Con todo, no sería demasiado arriesgado proponer un principio vagamente general, ya sugerido en el tratado renacentista cuando dice: “ Conviene que huya el cortesano de ser tenido por maligno o perjudicial, y no cure de decir donaires por sólo hacer despecho y tocar en la llaga que más duele”. En otras palabras, el límite es… el dolor ajeno. El humor no debe añadir sufrimiento a este mundo, sino aliviar el mucho ya existente, y a medida que la empatía –la imaginación para ponerse en el lugar del otro– progresa en una cultura, los límites también avanzan. La sátira, que ridiculiza polémicamente la conducta de los poderosos, sería una excepción sólo aparente, porque aquí el aguijón del humor se pondría al servicio de la crítica social, funcionando como punzante instrumento de antipoder.
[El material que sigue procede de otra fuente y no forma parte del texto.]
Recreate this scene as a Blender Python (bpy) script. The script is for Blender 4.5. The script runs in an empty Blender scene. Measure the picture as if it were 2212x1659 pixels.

El humor nos permite tomarnos, de vez en cuando, unas placenteras vacaciones de realidad; derrama perfumadas gotas de frivolidad sobre un mundo mortalmente serio y previsible; combate los totalitarismos, incluido el más temible y absoluto de ellos; destierra la pesadumbre y proporciona descanso y pasatiempo al pecho afligido. Vistas tantas ventajas y otras que podrían añadirse, uno estaría tentado de vocear por plazas y pregonar por calles: “Ríase, ríase la gente”.
Y ahora puede también calcularse la magnitud del delito que comete el
aguafiestas, especializado en frustrar el raro placer de estar en buena compañía.